No Judge Requirement

In 2002 Congress passed a law allowing the government to quickly deport undocumented immigrants who have not been in the United States very long, without allowing them go before a judge. But the government used this process, called “expedited removal,” relatively narrowly because of concerns about whether it violates constitutional rights of due process that are granted to anyone in the United States, regardless of immigration status.

The Trump administration is now planning to use expedited removal as extensively as the original law allows, saying that limits on its use had contributed to a backlog of more than half a million cases in immigration court.

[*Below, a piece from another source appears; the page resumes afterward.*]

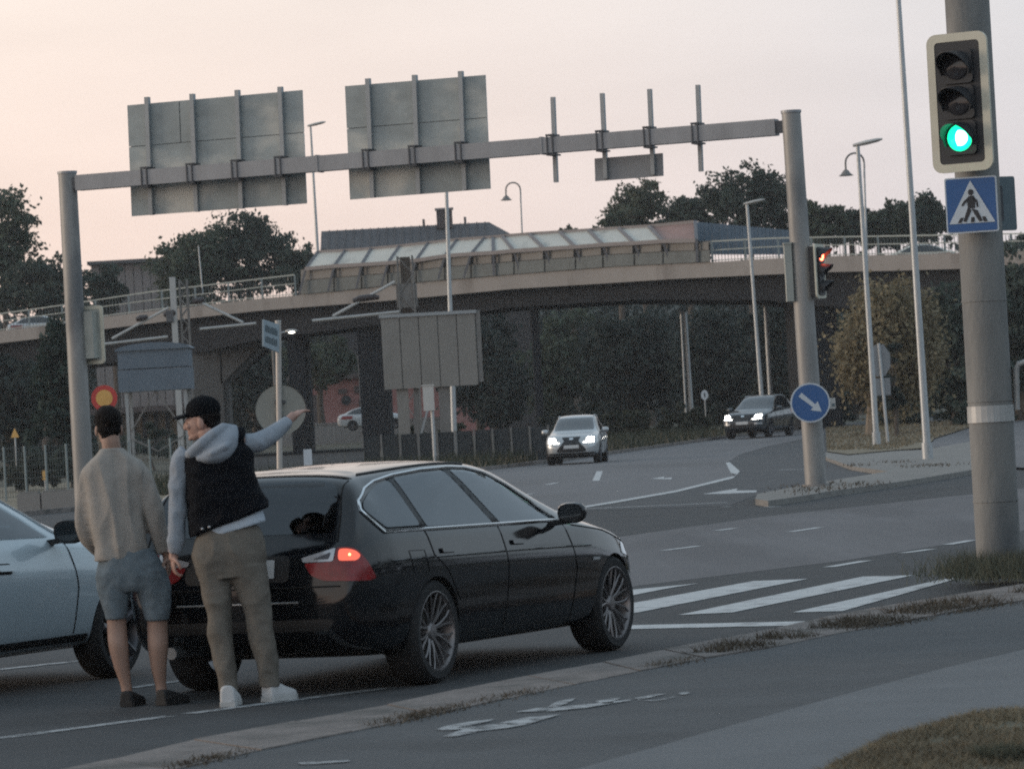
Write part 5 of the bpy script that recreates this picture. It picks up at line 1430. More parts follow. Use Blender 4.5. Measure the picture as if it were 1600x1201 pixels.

  • Creating a deportation force to target immigrant families is not a show of strength. And telling cities to deny public safety, education, and health services to kids and families is irresponsible and cruel.
  • Immigrants would report fewer crimes, more families will live in fear, and the local economies would suffer.
  • As a world superpower it is US’s moral responsibility to provide a sanctuary to all who need it most.
Only Exception

 The Trump order specifically excluded “DREAMers” — people brought to America illegally as children — from threat of deportation, effectively continuing President Barack Obama’s 2012 Deferred Action for Childhood Arrivals (DACA) exception.

 

Trump’s call for Merit-based Programme

  • It’s basedon the point systems of the immigration laws of Canada and Australia. Immigrants who have incomes and education levels that is above average, not below average are welcomed.
  • It requires E-Verify for job applicants and establishing a visa-tracking system to move farther toward a more highly skilled (and legally sanctioned) immigrant population.
  • It’s political code for changing the composition of people settling in America to favour educated, highly skilled immigrants and reduce family-based immigration, which allows US citizens and permanent residents to bring certain family members to settle permanently in the US.
  • Reforming the immigration system to be more “merit-based” is predicated on the idea that some of these slots are going to the wrong immigrants — immigrants who don’t have as much to give the US as the US has to give them.
  • It is to make sure that the US wouldn’t miss the opportunity to attract as many of “the best and the brightest” as possible. It is like their country could use more of Einsteins.
  • But the overarching goal is to reduce immigration and improve assimilation. These people are worried about family-based “chain migration” providing a continuous inflow of immigrants to the US.

Conclusion

India needs to view longer term and devise a foreign policy framework that fully utilises India’s manpower advantages while negotiating with US, and should help our diaspora. Americancompanies try to leverage the size of our market by investing here; trade can’t be one-way traffic. In this regard India should concentrate its diplomatic efforts in getting General Agreement on Trade in Services passed, which will allow the travel of Indian employees freely could go long way. Indian diaspora has facilitated rapid growth in the US’s technological capabilities through Indian innovation now they don’t deserve to be shunted out like this.


Questions


  1. What are the economic implications of tighter H1B regime? Could it prove to be blessing in disguise for India or a nightmare? Comment.
  2. How should India engage Trump’s administration so that we could utilize India’s manpower Advantages?